The Woodlands’ thali must be something of a classic. I think this was the first restaurant meal Suresh treated me to in Bangalore! All vegetarian, dibs and dabs and neverending refills. This is one of the two major restaurant business formats that has been duplicated with incredible success. Sambar, rice,  dry veggies with coconut, rasam, pappads, salad, raita–finished with a plain paan. This is the *one* style of meal I remember most from my earlier trip to the south–fondly!


Hotel Empire does a unique thali, with thick spiral breads reminiscent of Kerala parathas and non-veg options. This is the chicken version. I thought their clear rasam was quite tasty.


Look at this masala dosa. Thick, buttery Bangalore style from Chalukya . Notice the white color of the butter melting on top–made from buffalo milk, unpasteurized and with the formidable quality of cheese. Amazing! This is the sort of vegetarian meal that will make you sick with pleasure.


And from Kamat Yatri Niwas comes this unique thali, fitted with green onions and raw methi (fenugreek) sprouts. Pots of chutney powders and claypot yogurt line up at the edge of the banana leaf.


South Indies is an upscale joint. I piled my plate high from the buffet here.



They were kind enough to make me idiappam, rice noodles, to order. Though I suspect they might have steamed some store-bought noodles just to be nice, they were still very tasty with sweetened coconut milk.


I’m not sure how mythical the realm of Chettinad cooking is, but it seems to hail from the south of Chennai in Tamil Nadu. The cool thing about this cuisine is that it includes game meats–like rabbit and quail. India seems to be very reluctant to consume meats other than chicken or mutton. (Though that’s a broad statement!) So this is an interesting area. Ponnusamy’s is such a Chettiar joint, whose thali includes three unique non-vegetarian curries–fish, mutton and chicken.   See the katoris (cups) on the right of the banana leaf:


I’m still fuming that when I visited they were out of Rabbit Roast.

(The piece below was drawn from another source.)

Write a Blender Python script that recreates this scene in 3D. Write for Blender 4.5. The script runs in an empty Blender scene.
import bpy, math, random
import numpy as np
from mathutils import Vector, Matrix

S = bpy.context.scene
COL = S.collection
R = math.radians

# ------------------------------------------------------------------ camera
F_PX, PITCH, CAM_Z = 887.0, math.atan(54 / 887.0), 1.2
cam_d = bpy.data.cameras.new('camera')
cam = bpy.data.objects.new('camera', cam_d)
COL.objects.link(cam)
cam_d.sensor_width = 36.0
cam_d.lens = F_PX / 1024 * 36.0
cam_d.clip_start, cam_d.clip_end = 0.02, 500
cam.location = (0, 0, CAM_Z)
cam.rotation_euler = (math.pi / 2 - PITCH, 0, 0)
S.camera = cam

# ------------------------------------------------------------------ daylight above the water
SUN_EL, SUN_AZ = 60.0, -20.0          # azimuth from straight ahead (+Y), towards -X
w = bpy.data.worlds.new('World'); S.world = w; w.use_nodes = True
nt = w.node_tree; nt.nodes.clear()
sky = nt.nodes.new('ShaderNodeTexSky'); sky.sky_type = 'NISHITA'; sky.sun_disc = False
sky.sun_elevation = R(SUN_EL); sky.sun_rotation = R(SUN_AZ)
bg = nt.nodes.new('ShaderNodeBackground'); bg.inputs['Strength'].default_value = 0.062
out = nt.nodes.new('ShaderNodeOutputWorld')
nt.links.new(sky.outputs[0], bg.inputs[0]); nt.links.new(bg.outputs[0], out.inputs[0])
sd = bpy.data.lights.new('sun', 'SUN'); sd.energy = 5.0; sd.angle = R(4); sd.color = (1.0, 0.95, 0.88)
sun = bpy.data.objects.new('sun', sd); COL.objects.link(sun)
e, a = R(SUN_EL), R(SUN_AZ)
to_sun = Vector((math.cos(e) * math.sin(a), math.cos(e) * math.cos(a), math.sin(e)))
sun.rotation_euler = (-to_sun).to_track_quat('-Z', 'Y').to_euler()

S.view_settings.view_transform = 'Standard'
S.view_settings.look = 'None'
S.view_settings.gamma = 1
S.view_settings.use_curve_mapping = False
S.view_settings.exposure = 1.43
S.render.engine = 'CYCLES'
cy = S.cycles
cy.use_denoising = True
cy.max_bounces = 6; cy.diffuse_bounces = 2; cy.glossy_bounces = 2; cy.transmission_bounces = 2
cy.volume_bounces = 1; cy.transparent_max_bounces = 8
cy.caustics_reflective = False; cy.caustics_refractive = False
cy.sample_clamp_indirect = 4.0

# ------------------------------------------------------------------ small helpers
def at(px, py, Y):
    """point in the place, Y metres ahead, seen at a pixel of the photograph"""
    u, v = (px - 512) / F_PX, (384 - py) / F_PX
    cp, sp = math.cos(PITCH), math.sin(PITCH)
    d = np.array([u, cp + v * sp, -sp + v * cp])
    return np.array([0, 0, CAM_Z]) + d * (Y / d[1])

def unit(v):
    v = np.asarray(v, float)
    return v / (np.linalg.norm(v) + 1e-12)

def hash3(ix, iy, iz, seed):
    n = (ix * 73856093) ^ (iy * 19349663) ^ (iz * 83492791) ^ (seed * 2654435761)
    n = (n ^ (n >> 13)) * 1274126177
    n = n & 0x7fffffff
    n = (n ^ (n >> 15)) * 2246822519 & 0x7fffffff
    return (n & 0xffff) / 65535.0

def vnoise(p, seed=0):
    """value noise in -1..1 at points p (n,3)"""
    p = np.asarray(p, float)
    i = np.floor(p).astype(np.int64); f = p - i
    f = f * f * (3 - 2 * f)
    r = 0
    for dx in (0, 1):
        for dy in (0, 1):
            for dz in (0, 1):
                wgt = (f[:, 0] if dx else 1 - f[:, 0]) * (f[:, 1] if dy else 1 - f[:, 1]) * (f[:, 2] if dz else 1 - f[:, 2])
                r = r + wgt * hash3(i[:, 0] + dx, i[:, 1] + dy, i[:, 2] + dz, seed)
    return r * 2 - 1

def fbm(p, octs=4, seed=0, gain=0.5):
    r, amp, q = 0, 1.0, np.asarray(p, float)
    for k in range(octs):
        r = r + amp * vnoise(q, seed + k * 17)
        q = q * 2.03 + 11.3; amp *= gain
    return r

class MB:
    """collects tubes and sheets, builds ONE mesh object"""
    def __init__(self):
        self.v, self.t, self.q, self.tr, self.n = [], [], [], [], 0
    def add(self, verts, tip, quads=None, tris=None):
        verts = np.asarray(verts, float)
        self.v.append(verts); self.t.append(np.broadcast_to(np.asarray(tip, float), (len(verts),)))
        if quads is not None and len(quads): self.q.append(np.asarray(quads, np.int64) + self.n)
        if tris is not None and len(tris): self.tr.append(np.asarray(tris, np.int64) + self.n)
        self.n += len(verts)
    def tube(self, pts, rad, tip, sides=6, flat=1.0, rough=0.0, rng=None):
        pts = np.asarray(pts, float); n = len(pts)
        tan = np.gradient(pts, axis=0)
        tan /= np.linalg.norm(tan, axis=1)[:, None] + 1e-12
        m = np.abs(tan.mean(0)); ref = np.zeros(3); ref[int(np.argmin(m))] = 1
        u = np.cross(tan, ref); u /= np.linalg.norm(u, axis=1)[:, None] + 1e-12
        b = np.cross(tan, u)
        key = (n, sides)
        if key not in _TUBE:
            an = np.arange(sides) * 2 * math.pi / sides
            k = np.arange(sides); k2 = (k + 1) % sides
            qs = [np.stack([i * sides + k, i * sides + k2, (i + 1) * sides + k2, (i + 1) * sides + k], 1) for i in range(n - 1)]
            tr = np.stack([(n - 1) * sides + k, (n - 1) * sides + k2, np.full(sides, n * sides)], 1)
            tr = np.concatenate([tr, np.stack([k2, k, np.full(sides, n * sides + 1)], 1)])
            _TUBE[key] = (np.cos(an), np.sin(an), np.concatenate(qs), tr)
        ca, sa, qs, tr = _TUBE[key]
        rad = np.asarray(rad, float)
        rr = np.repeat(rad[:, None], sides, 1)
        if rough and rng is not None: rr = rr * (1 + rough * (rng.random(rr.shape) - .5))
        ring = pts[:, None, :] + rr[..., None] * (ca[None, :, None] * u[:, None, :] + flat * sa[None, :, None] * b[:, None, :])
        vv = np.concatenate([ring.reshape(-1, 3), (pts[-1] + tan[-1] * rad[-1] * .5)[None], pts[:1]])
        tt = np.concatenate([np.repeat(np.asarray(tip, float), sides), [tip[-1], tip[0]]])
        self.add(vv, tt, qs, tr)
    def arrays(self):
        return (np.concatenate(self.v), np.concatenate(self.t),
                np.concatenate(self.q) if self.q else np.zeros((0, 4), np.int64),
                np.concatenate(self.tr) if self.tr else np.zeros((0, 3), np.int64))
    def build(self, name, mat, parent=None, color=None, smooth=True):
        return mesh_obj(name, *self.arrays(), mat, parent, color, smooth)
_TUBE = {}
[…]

This is a dish I’m eager to make when I get back home. It’s a Mangalorean specialty from Suresh’s golf club called Kori Roti, basically crusty (lentil? rice?) sheets topped with sauce. Imagine the crisp parts of dosai cut into sheets. The fish on the side, coated in semolina and spice, is kanhe, aka ladyfish, a Mangalorean delicacy.


Suresh’s friend Ravi was really thoughtful and took us out to his favorite idli ( shop in south-central Bangalore. Look at these guys! Soft, succulent, aromatic. We slathered them Kannada style in fragrant white butter, and sopped them up with the green coconut chutney. (I learned from another friend that Tamils might prefer their idlis with clear sesame oil and chutney powders, but that’s another story.)


The crowd out front of the shop knows a good deal, plainly.


At New Krishna Bhavan I ate three full plates of food!


This is one of my favorite south India crepes: a neer dosa. It’s soft, spongy and wiggly in a good way. NKB’s coconut-jaggery dish accompanying the neer dosai is bliss.


I ate their green masala idly fry, too.


I thought it was good, but it was soundly dismissed by several knowledgeable friends.

Lastly, a thick dosa made from ragi grains. I was full.


Umerkot in Koramangla neighborhood would have been disappointing if I didn’t get to visit with a friend who works nearby.


Nice interior, but the food wasn’t up to snuff, so no food photos.